I had been watching the angel work on her current customer and could see that she was nearly finished.  It had been three long months since she had last cut my hair, and my scalp was not going to be deprived!

Pulling the "Mommy" card, I firmly told Savannah: "You go first.  I'll go ahead and wait a minute longer," trying to make it sound like I was doing a selfless service.  I'm sure the poor girl could tell that neither of us wanted her to touch our hair, but what could I do?  Savannah trudged over to her chair, resignedly, barely speaking two words throughout the entire haircut.

For the record?  I thought her hair looked fine.  After all, how much damage can be done to just a trim?  Savannah, of course, disagreed.  Feeling more than a little guilty for throwing her under the bus like I did, I gave an oath in blood that from now on I would only take her to MasterCuts in the mall, her favorite.  

As for me?  My massage was divine, as was the haircut!

Now let's fast forward to a week ago...

I again needed a haircut, so I stopped off at the salon on Monday.  As I drove into the parking lot, I could see skunk-head sitting, reading a magazine, waiting for some hapless customer.

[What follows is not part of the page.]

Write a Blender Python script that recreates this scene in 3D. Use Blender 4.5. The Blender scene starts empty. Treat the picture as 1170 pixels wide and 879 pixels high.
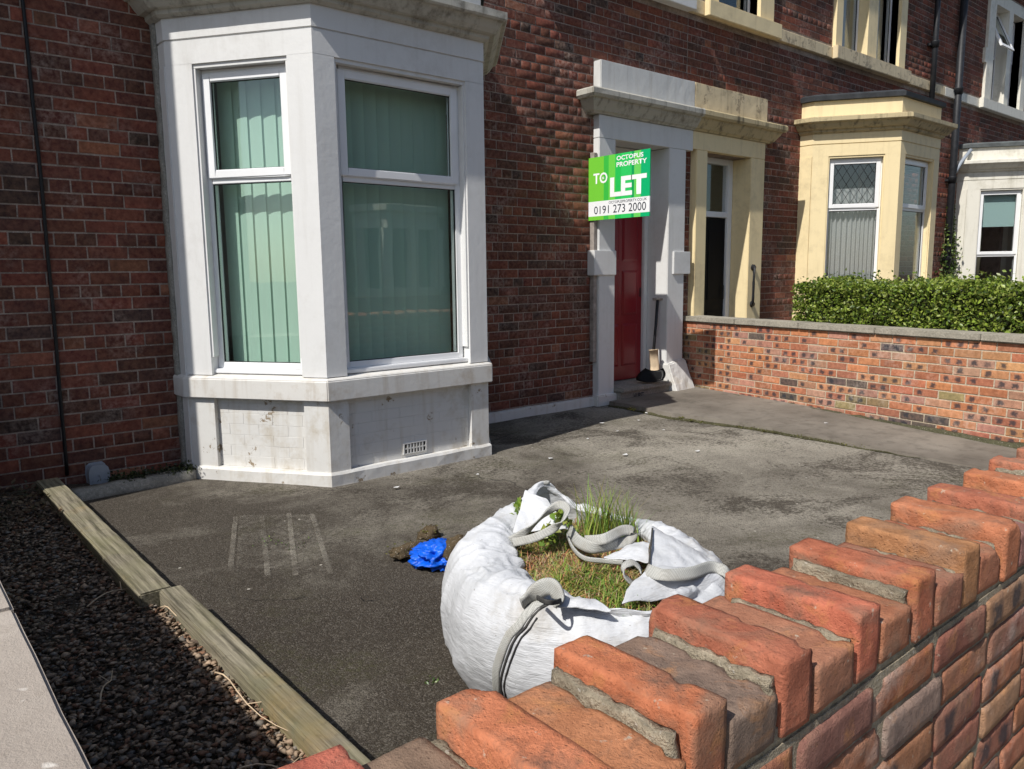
import bpy, bmesh, math, random
import numpy as np
from mathutils import Vector, Matrix, noise

# ------------------------------------------------------------------ camera, sky, sun, exposure
SC = bpy.context.scene
COL = SC.collection
H = 1.40
YAW, PITCH, ROLL, FPX, PW, PH = math.radians(40), math.radians(8.15), math.radians(.66), 886.0, 1170.0, 879.0
_f = np.array([math.sin(YAW)*math.cos(PITCH), math.cos(YAW)*math.cos(PITCH), -math.sin(PITCH)])
_r = np.array([math.cos(YAW), -math.sin(YAW), 0.0])
_d = np.cross(_f, _r)
CR = _r*math.cos(ROLL) + _d*math.sin(ROLL)
CD = -_r*math.sin(ROLL) + _d*math.cos(ROLL)
CF = _f
CAM = np.array([0, 0, H])
cam = bpy.data.cameras.new('camera')
cam.sensor_width = 36.0
cam.lens = FPX/PW*36.0
cam.clip_start = .05
cam.clip_end = 2000
camo = bpy.data.objects.new('camera', cam)
COL.objects.link(camo)
M = Matrix.Identity(4)
for i in range(3):
    M[i][0] = CR[i]; M[i][1] = -CD[i]; M[i][2] = -CF[i]; M[i][3] = CAM[i]
camo.matrix_world = M
SC.camera = camo

SUN = Vector((1.0, .19, -1.19)).normalized()          # the way the light travels
el = math.asin(-SUN.z)
to_sun = -SUN
world = bpy.data.worlds.new('World')
SC.world = world
world.use_nodes = True
wn = world.node_tree.nodes
wl = world.node_tree.links
bg = wn['Background']
sky = wn.new('ShaderNodeTexSky')
sky.sky_type = 'NISHITA'
sky.sun_disc = False
sky.sun_elevation = el
sky.sun_rotation = math.atan2(to_sun.x, to_sun.y)
sky.air_density = 1.0
sky.dust_density = 1.2
wl.new(sky.outputs[0], bg.inputs[0])
bg.inputs[1].default_value = .10
sl = bpy.data.lights.new('sun', 'SUN')
sl.energy = 4.5
sl.angle = math.radians(.53)
sl.color = (1.0, .965, .91)
so = bpy.data.objects.new('sun', sl)
COL.objects.link(so)
so.rotation_euler = SUN.to_track_quat('-Z', 'Y').to_euler()
so.location = (-8, -3, 14)
SC.view_settings.view_transform = 'Standard'
SC.view_settings.look = 'None'
SC.view_settings.exposure = 0.16
SC.view_settings.gamma = 1.0
SC.view_settings.use_curve_mapping = False
SC.render.engine = 'CYCLES'
SC.cycles.max_bounces = 8
SC.cycles.transparent_max_bounces = 16

R = random.Random(7)
V = Vector

def proj(p):
    q = np.array(p) - CAM
    z = q @ CF
    if z < .05: return None
    return (PW/2 + FPX*(q @ CR)/z, PH/2 + FPX*(q @ CD)/z, z)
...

Ha!  It was not going to be me, so off I drove...

Wednesday night I drove by again.  I really needed a haircut.  I could see only one stylist working through the window, one I knew did a decent job, even if she wasn't the angel.  In I went. 

"What can we do for you?" she asked, taking a break from the person's hair that she was working on.

"I just need a good trim," I answered, already heading towards the magazine rack to settle in for the wait.

Suddenly, appearing from her lair in the back where she'd been lying in wait, came skunk-head.

So, now my bangs are half-an-inch too short (this, after I very carefully told her that I didn't want to look like a kindergartener - leave them a little below the eyebrows) and decidedly crooked.

Crap... Guess that's what I had coming.